With the cinema’s 60th anniversary coming up, the regulars want to put on a commemorative, fundraising event. One night, Kajiwara discovers Kondo on his laptop looking at rushes of an unedited film starring his late wife and surmises that the trauma of bereavement stopped the director that Kondo is now revealed to be dead in his tracks.

Word gets around the regulars and staff, and it’s suggested that Kondo complete the film for a one-off screening as part of the fundraiser. Kajiwara also has his eye on another film Director Blues, a debut by young woman director Yumiko Taniuichi about an alcoholic film director loosely based on her late father. Another regular at the cinema, she learns from Kondo that what stopped him completing his film was not his wife’s death, but that his assistant director Ryotaro suddenly and unexpectedly committed suicide after the shoot.

Sato the tramp, meanwhile, is lured into the cinema by the prospect of watching Casablanca again. When they learn that the ‘welfare’ scam is about to catch up with him, the other cinema regulars vow to help him. Kajiwara rises to the occasion by thwarting the scam company’s lady boss with dire legal consequences if that don’t sort the situation out and extricate Sota from the impending financial difficulties the scam has caused him.

As the narrative builds towards the staging of the fundraiser, Sota’s prominence increases in the narrative, promoting his role to much greater significance than previously expected.

This is a generous and likeable study of a declining local cinema and the small community that both congregates around it and rallies round to keep it going in hard times. The staff and patrons are nicely drawn, and you feel you want to spend time with them and would be happy to have the place as your local cinema. The piece is also effective in showing the toll the movies can take on the lives of those working on them, whether in production or exhibition, and on their families.

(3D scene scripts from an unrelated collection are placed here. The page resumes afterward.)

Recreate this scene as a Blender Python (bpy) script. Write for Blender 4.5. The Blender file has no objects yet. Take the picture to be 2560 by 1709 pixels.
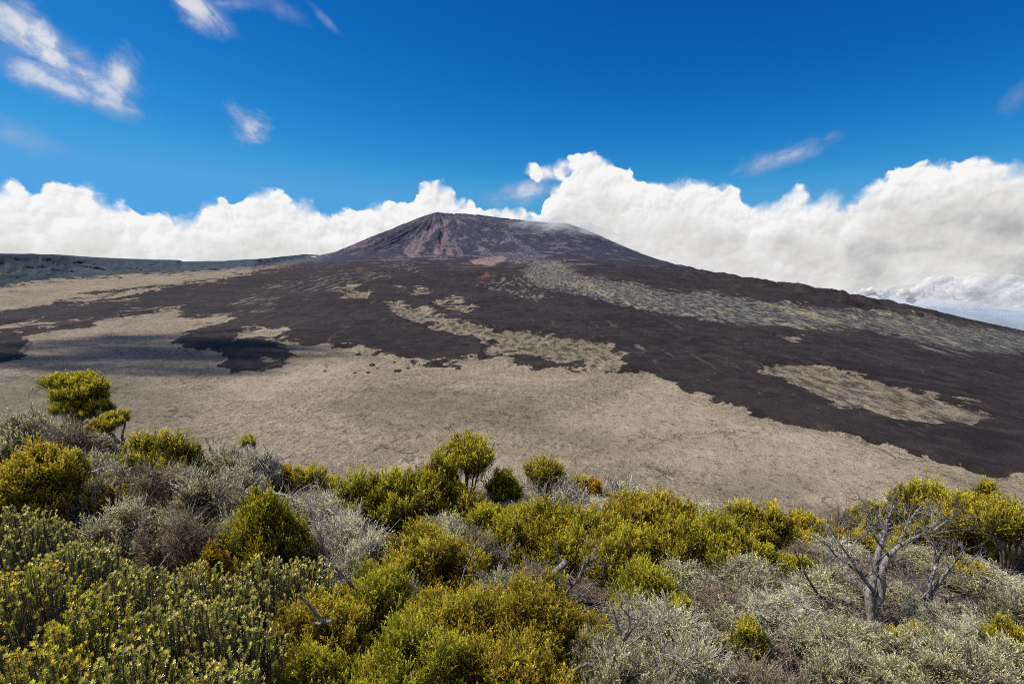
import bpy, math, random
import numpy as np

SC = bpy.context.scene
COL = SC.collection
R_ = math.radians
rng = np.random.default_rng(11)
random.seed(5)

# ------------------------------------------------------------------ helpers
def tag(o, label=None, cat=None, group=None, kind=None):
    if label: o['label'] = label
    if cat: o['category'] = cat
    if group: o['group'] = group
    if kind: o['kind'] = kind
    return o

def empty(name, loc=(0, 0, 0)):
    o = bpy.data.objects.new(name, None)
    COL.objects.link(o)
    o.location = loc
    o.empty_display_size = 0.1
    return o

def mesh_obj(name, V, Fc, mat, parent=None, attrs=None, smooth=False):
    """V (n,3); Fc (m,k) array of k-gons; attrs: dict name -> per-vertex floats"""
    V = np.ascontiguousarray(V, np.float32)
    Fc = np.ascontiguousarray(Fc, np.int32)
    me = bpy.data.meshes.new(name)
    m, k = Fc.shape
    me.vertices.add(len(V)); me.vertices.foreach_set('co', V.ravel())
    me.loops.add(m * k); me.loops.foreach_set('vertex_index', Fc.ravel())
    me.polygons.add(m)
    me.polygons.foreach_set('loop_start', np.arange(0, m * k, k, dtype=np.int32))
    me.polygons.foreach_set('loop_total', np.full(m, k, np.int32))
    me.polygons.foreach_set('use_smooth', np.full(m, bool(smooth)))
    for nm, a in (attrs or {}).items():
        at = me.attributes.new(nm, 'FLOAT', 'POINT')
        at.data.foreach_set('value', np.ascontiguousarray(a, np.float32))
    me.update(calc_edges=True)
    me.materials.append(mat)
    o = bpy.data.objects.new(name, me)
    COL.objects.link(o)
    if parent is not None: o.parent = parent
    return o

def grid_faces(nr, nc):
    i = np.arange(nr - 1)[:, None] * nc + np.arange(nc - 1)[None, :]
    return np.stack([i, i + 1, i + nc + 1, i + nc], -1).reshape(-1, 4)

_perm = np.random.default_rng(3).permutation(256).astype(np.int32)
_ga = np.random.default_rng(4).uniform(0, 2 * np.pi, 256)
_gx, _gy = np.cos(_ga), np.sin(_ga)
def perlin(x, y):
    xi = np.floor(x).astype(np.int64); yi = np.floor(y).astype(np.int64)
    xf = x - xi; yf = y - yi
    def g(ix, iy, dx, dy):
        h = _perm[(_perm[ix & 255] + iy) & 255]
        return _gx[h] * dx + _gy[h] * dy
    u = xf * xf * xf * (xf * (xf * 6 - 15) + 10); v = yf * yf * yf * (yf * (yf * 6 - 15) + 10)
    a = g(xi, yi, xf, yf); b = g(xi + 1, yi, xf - 1, yf)
    c = g(xi, yi + 1, xf, yf - 1); d = g(xi + 1, yi + 1, xf - 1, yf - 1)
    return (a + (b - a) * u) * (1 - v) + (c + (d - c) * u) * v
def fbm(x, y, n=5, rough=.5):
    s = 0.; a = 1.
    for k in range(n):
        s = s + a * perlin(x * 2 ** k + 17.3 * k, y * 2 ** k - 9.1 * k); a *= rough
    return s
def sst(a, b, x):
    t = np.clip((x - a) / (b - a), 0, 1)
    return t * t * (3 - 2 * t)

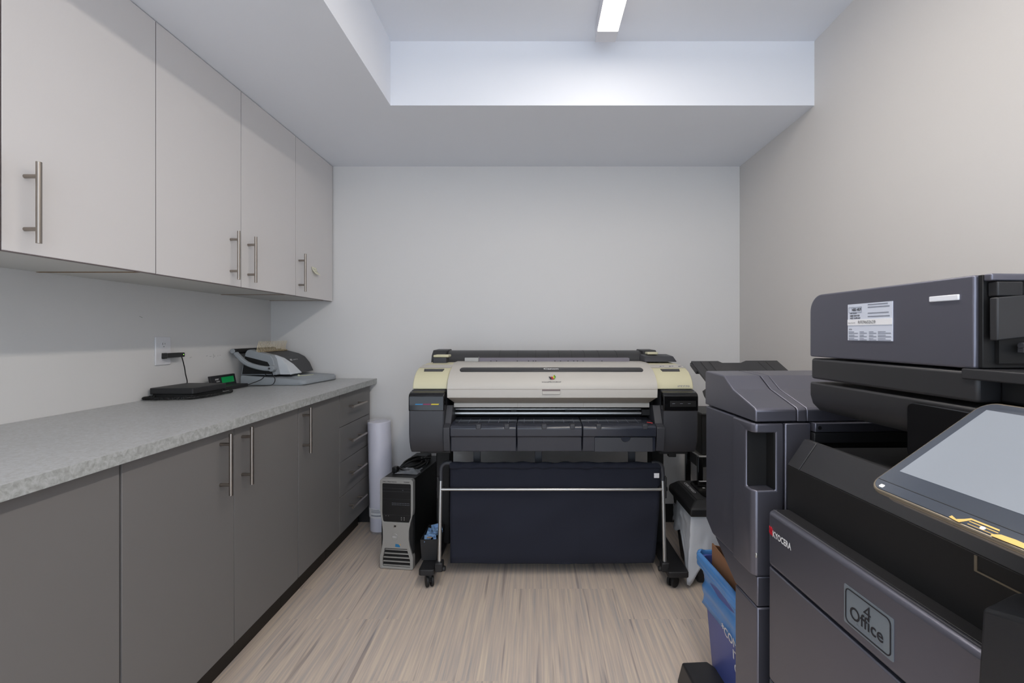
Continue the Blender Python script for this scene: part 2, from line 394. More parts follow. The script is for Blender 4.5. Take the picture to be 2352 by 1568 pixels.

Although it starts off with homeless people, that element of the film is nicely judged and never allowed to get in the way of the main thrust of the film, the story of the local cinema. A comparison with two British films may be apt. One, contemporary to the current film, is the infuriating Empire of Light (Sam Mendes, 2022) which walked straight into the trap that this film avoids by having several competing plot strands competing for the audience’s attention with the main narrative about the run-down cinema. The other, the much older and altogether more marvellous The Smallest Show on Earth (Basil Dearden, 1957) demonstrates a similar love for a struggling local cinema likewise populated with quirky characters who, in the course of the narrative, come into their own without derailing the story.

In short, Twilight Cinema Blues is a sweet, little gem of a movie likely to be enjoyed by anyone who has ever taken pleasure in visiting their local cinema.

Twilight Cinema Blues plays UK cinemas in the Japan Foundation Touring Film Programme 2024 between Friday, 2nd February and Sunday, 31st March.